Prudential, one of Britain's most high-profile pensions providers, is considering the future of its final salary pension scheme as it reviews the implications of falling equity prices. The news emerged as Safeway, the supermarket group, said it was closing its final salary scheme to new members. It will base pension benefits to new recruits on their "career average salary instead".

Prudential's comments will set alarm bells ringing in the industry as it is seen by many as the bellwether of the pensions business. The issue was raised at the company's annual meeting in central London yesterday when a shareholder, who is also an employee, asked the board whether it planned to keep its existing scheme.

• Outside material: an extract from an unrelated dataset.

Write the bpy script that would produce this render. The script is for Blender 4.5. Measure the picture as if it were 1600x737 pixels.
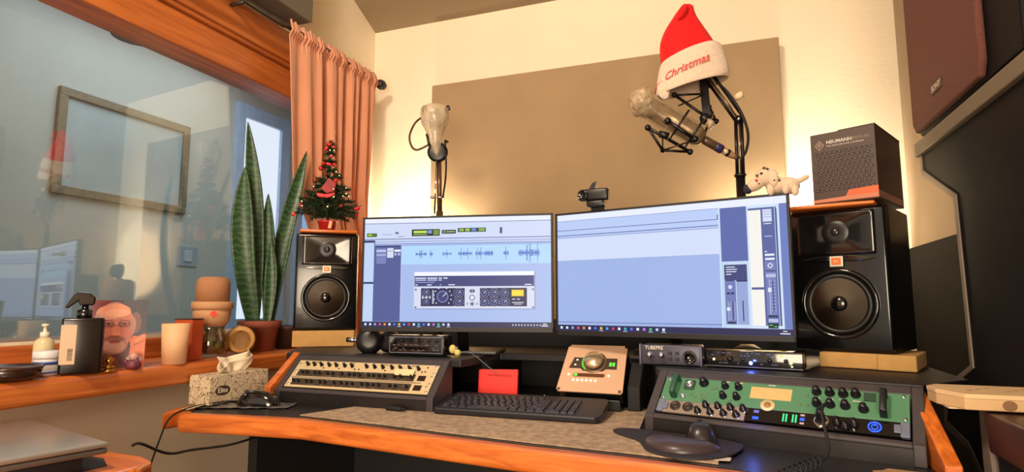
import bpy, bmesh, math, random
from mathutils import Vector, Matrix, Euler
random.seed(7)
C = bpy.context.scene.collection
for o in list(bpy.data.objects): bpy.data.objects.remove(o)
R = math.radians
PI = math.pi

# ---------------------------------------------------------------- camera
cam = bpy.data.objects.new('camera', bpy.data.cameras.new('camera'))
C.objects.link(cam)
cam.location = (0, 0, 1.04)
cam.rotation_euler = (R(90 + 6.59), 0, R(20.12))
cam.data.sensor_width = 36
cam.data.lens = 20.745
cam.data.clip_start = 0.02
bpy.context.scene.camera = cam
# ---------------------------------------------------------------- world, lights, exposure
sc = bpy.context.scene
w = bpy.data.worlds.new('world'); sc.world = w; w.use_nodes = True
w.node_tree.nodes['Background'].inputs[0].default_value = (1.0, 0.84, 0.66, 1)
w.node_tree.nodes['Background'].inputs[1].default_value = 0.95
sc.view_settings.view_transform = 'Standard'
sc.view_settings.look = 'None'
sc.view_settings.exposure = 0.0
sc.view_settings.gamma = 1.0
sc.view_settings.use_curve_mapping = False

def area(name, loc, target, size, power, col):
    l = bpy.data.lights.new(name, 'AREA'); l.size = size; l.energy = power; l.color = col
    o = bpy.data.objects.new(name, l); C.objects.link(o); o.location = loc
    o.rotation_euler = (Vector(target) - Vector(loc)).to_track_quat('-Z', 'Y').to_euler()
    return o
def point(name, loc, power, col, rad=0.03):
    l = bpy.data.lights.new(name, 'POINT'); l.energy = power; l.color = col; l.shadow_soft_size = rad
    o = bpy.data.objects.new(name, l); C.objects.link(o); o.location = loc
    return o
area('ceiling_lamp_light', (-0.85, -0.1, 2.75), (-0.4, 2.3, 1.3), 0.35, 48, (1.0, 0.82, 0.60))
area('room_fill_light', (0.2, -1.6, 1.05), (-1.0, 1.6, 0.85), 1.2, 84, (1.0, 0.80, 0.58))  # added warm fill behind the camera, lifts the wall under the sill
area('booth_daylight', (-2.75, 2.7, 2.92), (-2.75, 2.7, 0), 1.7, 37, (0.82, 0.93, 1.0))
LAMPS = [(-1.34, 2.44, 1.25), (0.21, 2.42, 1.25)]
def spot(name, loc, power, col):
    l = bpy.data.lights.new(name, 'SPOT'); l.energy = power; l.color = col; l.shadow_soft_size = 0.02; l.spot_size = R(150); l.spot_blend = 0.4
    o = bpy.data.objects.new(name, l); C.objects.link(o); o.location = loc; o.rotation_euler = (R(108), 0, 0)
    return o
spot('glow_left', LAMPS[0], 42, (1.0, 0.86, 0.64)).data.spot_size = R(150)
spot('glow_right', LAMPS[1], 38, (1.0, 0.86, 0.64))

# ---------------------------------------------------------------- materials
def lin(c):
    return tuple((x/12.92 if x <= 0.04045 else ((x+0.055)/1.055)**2.4) for x in (v/255. for v in c))
_M = {}
def M(name, rgb, rough=0.6, metal=0.0, var=0.08, scale=20., bump=0.0, bscale=120., emit=None, es=1.0,
      coat=0.0, trans=0.0, rgb2=None, stretch=None, alpha=1.0, sheen=0.0, spec=0.5):
    if name in _M: return _M[name]
    m = bpy.data.materials.new(name); m.use_nodes = True
    nt = m.node_tree; b = nt.nodes['Principled BSDF']
    c = lin(rgb); b.inputs['Roughness'].default_value = rough; b.inputs['Metallic'].default_value = metal
    b.inputs['Coat Weight'].default_value = coat; b.inputs['Transmission Weight'].default_value = trans
    b.inputs['Alpha'].default_value = alpha; b.inputs['Sheen Weight'].default_value = sheen
    b.inputs['Specular IOR Level'].default_value = spec
    tc = nt.nodes.new('ShaderNodeTexCoord'); mp = nt.nodes.new('ShaderNodeMapping')
    nt.links.new(tc.outputs['Object'], mp.inputs[0])
    if stretch: mp.inputs['Scale'].default_value = stretch
    if var > 0 or rgb2:
        n = nt.nodes.new('ShaderNodeTexNoise'); n.inputs['Scale'].default_value = scale; n.inputs['Detail'].default_value = 5
        nt.links.new(mp.outputs[0], n.inputs[0])
        r = nt.nodes.new('ShaderNodeValToRGB')
        c2 = lin(rgb2) if rgb2 else tuple(x*(1-var*2) for x in c)
        r.color_ramp.elements[0].position = 0.32; r.color_ramp.elements[1].position = 0.68
        r.color_ramp.elements[0].color = (*c2, 1); r.color_ramp.elements[1].color = (*c, 1)
        nt.links.new(n.outputs[0], r.inputs[0]); nt.links.new(r.outputs[0], b.inputs['Base Color'])
    else:
        b.inputs['Base Color'].default_value = (*c, 1)
    if bump > 0:
        n2 = nt.nodes.new('ShaderNodeTexNoise'); n2.inputs['Scale'].default_value = bscale; n2.inputs['Detail'].default_value = 4
        nt.links.new(mp.outputs[0], n2.inputs[0])
        bp = nt.nodes.new('ShaderNodeBump'); bp.inputs['Strength'].default_value = bump; bp.inputs['Distance'].default_value = 0.01
        nt.links.new(n2.outputs[0], bp.inputs['Height']); nt.links.new(bp.outputs[0], b.inputs['Normal'])
    if emit:
        b.inputs['Emission Color'].default_value = (*lin(emit), 1); b.inputs['Emission Strength'].default_value = es
    _M[name] = m
    return m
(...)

Jonathan Bloomer, Prudential's chief executive, refused to give a cast-iron guarantee. He said: "Along with other companies it is something we keep under review. We haven't got any current plans or proposals. But I can't see us ever closing the scheme to existing members. It (the final salary scheme) is something we keep under review given the (economic) conditions."

Companies such as Dixons, J Sainsbury and Marks & Spencer have already ended their final salary pension schemes which have become expensive to run in an era of falling equity prices and increasing life expectancy. Iceland and Enrst & Young have gone a step further in ending their final salary schemes for existing members as well as new recruits.

The shareholder question was one of many that put the Prudential board on the back foot at its AGM which came a day after the group had been forced to shelve plans to introduce a new bonus scheme after intense shareholder pressure. The plan could have netted Mr Bloomer up to £4.6m in bonuses.

One shareholder, Lawrence O'Donohue, said: "In Latin, 'bonus' means 'good'. There has been absolutely nothing good about the way this matter has been handled by the group and the remuneration committee."

Another said of the scheme: "I hope it never sees the light of day again."

Another private investor lamented the group's financial performance: "In 2000 the share price was £12-plus," he said. "Now it's £7. What are we doing? What are you doing? Should you not all go?"

Sir Roger Hurn was also attacked after saying in March that he would step down as chairman to avoid any impact on the group as a result of a forthcoming report into the crisis at Marconi, where he was also chairman. One shareholder said the company had taken too long to act.